§ SOURCE DATA
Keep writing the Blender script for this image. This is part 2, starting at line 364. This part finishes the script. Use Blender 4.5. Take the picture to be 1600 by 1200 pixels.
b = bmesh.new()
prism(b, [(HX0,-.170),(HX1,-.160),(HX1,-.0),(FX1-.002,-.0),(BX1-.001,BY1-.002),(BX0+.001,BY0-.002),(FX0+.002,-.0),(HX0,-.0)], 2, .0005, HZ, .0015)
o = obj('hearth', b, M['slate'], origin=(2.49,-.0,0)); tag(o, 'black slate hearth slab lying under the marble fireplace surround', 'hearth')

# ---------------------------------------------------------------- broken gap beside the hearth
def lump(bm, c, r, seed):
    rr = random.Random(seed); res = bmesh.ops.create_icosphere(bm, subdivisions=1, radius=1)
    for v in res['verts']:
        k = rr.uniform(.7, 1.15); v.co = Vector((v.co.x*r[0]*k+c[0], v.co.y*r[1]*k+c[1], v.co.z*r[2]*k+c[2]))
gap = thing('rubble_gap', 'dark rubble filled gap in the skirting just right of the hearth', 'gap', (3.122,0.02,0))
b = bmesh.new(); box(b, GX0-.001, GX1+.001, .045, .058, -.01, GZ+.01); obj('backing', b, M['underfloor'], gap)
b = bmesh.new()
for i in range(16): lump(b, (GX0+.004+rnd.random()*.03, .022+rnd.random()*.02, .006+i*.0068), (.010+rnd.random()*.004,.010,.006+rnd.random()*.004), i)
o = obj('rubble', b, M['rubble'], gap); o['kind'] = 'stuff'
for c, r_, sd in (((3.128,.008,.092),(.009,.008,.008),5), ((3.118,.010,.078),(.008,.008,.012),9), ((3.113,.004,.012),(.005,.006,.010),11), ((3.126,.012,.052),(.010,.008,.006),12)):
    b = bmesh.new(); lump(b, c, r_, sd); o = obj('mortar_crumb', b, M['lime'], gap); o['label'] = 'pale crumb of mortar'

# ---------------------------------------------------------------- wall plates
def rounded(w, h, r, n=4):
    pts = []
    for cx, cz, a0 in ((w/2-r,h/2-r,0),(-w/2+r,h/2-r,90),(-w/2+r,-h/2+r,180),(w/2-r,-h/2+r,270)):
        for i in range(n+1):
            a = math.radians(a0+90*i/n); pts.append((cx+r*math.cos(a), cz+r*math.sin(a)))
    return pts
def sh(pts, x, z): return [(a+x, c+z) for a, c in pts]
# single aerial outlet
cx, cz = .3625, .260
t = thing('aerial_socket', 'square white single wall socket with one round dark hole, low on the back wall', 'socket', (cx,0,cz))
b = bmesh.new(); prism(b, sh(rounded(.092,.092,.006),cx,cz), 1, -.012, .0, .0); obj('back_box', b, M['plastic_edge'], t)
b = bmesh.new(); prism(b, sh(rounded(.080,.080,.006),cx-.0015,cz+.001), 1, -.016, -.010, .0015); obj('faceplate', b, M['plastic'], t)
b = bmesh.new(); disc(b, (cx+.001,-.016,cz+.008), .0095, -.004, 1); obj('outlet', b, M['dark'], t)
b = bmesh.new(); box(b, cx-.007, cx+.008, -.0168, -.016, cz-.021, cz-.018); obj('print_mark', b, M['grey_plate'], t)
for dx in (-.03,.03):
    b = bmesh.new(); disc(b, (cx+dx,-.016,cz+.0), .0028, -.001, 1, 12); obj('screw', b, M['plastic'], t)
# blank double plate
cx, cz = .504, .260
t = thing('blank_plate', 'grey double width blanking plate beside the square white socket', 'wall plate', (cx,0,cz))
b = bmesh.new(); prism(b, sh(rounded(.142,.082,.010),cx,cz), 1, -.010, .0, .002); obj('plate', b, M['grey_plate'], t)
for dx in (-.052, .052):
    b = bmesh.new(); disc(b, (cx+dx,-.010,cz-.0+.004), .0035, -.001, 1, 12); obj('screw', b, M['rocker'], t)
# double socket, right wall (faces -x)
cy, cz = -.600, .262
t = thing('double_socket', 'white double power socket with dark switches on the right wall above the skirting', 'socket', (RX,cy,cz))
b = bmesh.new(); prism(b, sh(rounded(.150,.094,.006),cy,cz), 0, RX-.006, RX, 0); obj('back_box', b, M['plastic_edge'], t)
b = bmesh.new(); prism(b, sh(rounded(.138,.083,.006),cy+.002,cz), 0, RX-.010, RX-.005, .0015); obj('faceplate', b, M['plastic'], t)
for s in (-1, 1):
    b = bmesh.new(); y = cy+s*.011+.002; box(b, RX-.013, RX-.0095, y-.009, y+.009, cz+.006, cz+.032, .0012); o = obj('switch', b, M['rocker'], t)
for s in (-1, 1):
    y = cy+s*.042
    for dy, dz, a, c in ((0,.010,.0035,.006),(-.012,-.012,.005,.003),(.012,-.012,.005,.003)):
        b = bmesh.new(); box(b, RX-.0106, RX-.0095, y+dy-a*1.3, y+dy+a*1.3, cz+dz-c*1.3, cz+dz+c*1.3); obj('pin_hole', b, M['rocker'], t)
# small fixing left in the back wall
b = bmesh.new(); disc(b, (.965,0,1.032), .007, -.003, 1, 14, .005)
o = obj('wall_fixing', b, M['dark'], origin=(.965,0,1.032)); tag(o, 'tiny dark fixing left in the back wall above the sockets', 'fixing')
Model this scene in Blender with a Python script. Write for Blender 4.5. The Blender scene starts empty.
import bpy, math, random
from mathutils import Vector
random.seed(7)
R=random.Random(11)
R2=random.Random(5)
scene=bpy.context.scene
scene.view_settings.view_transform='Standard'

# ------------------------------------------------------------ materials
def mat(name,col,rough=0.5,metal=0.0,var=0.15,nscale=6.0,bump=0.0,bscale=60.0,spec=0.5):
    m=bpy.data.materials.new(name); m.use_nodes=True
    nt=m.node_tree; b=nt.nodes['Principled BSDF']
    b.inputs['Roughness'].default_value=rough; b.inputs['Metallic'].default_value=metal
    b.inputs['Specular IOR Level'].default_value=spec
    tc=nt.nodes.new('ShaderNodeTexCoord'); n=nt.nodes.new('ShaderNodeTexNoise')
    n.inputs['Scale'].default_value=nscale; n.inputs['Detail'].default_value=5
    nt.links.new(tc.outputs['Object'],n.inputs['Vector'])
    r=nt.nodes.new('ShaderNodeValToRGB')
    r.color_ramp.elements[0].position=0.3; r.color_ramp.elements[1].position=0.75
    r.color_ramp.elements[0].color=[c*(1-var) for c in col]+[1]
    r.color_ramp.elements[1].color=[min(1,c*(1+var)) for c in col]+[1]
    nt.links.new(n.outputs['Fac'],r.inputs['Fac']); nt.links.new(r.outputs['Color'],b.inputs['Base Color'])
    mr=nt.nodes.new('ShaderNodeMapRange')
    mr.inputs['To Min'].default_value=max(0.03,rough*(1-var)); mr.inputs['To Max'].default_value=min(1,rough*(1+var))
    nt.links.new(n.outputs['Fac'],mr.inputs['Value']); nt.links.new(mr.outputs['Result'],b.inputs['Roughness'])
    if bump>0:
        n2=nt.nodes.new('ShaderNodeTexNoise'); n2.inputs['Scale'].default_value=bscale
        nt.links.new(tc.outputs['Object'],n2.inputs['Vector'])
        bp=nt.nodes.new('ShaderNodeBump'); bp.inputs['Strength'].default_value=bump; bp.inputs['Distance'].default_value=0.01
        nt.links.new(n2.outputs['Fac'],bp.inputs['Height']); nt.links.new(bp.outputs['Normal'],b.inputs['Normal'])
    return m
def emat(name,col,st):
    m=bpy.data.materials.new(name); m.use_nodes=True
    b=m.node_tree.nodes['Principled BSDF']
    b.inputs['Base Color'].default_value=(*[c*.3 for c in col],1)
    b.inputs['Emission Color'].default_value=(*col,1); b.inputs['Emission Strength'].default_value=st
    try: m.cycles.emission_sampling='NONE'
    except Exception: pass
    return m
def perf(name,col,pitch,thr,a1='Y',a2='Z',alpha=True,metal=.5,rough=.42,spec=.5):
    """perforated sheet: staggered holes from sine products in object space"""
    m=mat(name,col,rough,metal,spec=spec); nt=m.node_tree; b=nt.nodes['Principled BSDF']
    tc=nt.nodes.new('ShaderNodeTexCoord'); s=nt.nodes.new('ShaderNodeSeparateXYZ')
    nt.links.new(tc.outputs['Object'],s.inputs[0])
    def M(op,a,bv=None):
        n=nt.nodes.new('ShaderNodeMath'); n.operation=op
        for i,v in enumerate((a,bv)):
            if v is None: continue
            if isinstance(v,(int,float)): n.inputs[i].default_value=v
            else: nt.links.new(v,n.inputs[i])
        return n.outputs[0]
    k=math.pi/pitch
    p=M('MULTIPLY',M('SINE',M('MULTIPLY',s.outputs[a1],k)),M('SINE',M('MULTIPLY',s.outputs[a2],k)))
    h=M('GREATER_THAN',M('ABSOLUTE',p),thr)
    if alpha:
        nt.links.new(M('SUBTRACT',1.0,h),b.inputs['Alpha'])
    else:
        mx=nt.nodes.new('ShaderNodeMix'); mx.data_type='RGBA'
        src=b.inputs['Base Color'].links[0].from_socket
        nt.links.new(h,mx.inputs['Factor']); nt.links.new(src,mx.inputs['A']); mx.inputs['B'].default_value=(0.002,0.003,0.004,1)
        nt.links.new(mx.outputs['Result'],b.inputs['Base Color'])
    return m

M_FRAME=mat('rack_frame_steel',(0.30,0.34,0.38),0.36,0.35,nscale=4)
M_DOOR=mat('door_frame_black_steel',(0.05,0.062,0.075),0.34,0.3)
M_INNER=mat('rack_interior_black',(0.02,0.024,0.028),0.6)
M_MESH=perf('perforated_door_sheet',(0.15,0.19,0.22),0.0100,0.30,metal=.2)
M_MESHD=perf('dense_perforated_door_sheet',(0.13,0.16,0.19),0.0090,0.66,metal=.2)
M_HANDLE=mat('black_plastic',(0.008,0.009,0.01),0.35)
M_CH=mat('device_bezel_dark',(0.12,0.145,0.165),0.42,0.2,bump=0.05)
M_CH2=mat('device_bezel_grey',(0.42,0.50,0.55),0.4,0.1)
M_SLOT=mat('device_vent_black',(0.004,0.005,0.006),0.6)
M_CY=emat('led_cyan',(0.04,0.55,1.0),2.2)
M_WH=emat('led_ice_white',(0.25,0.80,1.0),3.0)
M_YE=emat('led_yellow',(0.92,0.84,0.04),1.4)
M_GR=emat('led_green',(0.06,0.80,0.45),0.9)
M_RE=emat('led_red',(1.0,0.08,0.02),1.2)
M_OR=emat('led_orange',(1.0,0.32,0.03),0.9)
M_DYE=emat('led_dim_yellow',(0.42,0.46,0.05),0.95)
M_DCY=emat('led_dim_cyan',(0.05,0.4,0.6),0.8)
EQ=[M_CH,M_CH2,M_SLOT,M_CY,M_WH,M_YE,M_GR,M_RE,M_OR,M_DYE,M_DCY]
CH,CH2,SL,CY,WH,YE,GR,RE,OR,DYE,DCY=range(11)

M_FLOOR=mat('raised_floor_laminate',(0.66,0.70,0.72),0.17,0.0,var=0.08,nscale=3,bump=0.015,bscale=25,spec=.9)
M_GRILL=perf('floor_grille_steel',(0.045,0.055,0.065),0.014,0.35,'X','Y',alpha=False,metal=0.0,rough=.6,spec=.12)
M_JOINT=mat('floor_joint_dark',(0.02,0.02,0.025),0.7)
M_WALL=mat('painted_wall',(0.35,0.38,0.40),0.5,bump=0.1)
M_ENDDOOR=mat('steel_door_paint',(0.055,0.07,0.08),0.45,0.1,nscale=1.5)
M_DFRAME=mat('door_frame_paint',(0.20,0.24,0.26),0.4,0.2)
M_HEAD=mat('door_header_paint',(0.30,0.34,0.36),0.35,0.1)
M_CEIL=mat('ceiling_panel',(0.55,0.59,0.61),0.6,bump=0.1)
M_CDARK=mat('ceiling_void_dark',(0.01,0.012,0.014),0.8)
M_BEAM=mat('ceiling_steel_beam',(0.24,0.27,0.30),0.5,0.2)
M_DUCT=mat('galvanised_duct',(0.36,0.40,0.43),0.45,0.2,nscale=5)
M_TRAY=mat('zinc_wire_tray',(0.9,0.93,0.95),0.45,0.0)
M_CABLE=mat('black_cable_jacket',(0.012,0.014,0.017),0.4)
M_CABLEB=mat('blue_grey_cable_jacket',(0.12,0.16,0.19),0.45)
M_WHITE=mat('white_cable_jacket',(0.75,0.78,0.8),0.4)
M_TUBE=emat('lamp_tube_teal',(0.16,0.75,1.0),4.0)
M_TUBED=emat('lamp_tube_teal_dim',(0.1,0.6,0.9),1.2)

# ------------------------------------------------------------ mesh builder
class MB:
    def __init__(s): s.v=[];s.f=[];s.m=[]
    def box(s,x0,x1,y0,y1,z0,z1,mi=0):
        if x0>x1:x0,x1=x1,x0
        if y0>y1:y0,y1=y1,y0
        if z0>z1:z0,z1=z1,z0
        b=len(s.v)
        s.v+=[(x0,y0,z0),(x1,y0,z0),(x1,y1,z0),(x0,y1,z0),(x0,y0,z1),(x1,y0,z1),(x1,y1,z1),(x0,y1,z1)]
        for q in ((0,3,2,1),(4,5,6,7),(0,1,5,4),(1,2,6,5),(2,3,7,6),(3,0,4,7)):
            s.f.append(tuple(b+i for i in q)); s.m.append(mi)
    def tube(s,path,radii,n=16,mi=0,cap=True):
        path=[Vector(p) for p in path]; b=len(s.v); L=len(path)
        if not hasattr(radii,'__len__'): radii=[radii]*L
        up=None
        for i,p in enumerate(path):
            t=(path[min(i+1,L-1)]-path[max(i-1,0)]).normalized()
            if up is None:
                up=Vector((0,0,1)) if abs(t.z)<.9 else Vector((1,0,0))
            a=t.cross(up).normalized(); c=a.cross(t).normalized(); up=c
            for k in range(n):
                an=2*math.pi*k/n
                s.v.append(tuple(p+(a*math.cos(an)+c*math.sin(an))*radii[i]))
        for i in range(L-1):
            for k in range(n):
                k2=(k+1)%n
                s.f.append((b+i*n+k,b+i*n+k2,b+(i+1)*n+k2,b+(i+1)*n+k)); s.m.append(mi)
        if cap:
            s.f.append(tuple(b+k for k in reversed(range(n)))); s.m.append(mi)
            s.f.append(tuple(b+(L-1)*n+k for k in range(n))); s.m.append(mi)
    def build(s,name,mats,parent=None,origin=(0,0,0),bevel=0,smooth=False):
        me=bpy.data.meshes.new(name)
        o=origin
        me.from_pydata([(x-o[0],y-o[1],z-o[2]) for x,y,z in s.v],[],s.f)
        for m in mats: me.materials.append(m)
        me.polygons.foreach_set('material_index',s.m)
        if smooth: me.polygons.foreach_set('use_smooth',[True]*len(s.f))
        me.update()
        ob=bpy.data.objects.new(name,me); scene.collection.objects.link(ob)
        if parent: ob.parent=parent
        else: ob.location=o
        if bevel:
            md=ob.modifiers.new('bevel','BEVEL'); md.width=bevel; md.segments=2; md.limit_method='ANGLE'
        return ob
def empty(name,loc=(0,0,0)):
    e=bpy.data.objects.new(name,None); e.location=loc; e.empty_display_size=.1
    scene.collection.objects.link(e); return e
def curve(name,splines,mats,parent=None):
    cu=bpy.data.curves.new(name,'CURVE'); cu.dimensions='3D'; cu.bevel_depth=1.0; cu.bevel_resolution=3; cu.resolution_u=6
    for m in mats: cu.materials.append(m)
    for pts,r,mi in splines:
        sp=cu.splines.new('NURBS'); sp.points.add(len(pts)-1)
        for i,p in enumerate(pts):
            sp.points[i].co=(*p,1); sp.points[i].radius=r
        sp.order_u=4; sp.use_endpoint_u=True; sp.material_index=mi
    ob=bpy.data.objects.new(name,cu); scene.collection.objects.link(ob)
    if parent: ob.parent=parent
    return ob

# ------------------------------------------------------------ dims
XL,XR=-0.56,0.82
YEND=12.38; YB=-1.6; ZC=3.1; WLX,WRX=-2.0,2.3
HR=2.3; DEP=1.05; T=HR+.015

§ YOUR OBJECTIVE
Start with the line that holds "Model this scene" and finish with the line that holds "scene.view_settings.view_transform='Standard'". Transcribe each line in between exactly, and those two as well.

§ TASK RESPONSE
Model this scene in Blender with a Python script. Write for Blender 4.5. The Blender scene starts empty.
import bpy, math, random
from mathutils import Vector
random.seed(7)
R=random.Random(11)
R2=random.Random(5)
scene=bpy.context.scene
scene.view_settings.view_transform='Standard'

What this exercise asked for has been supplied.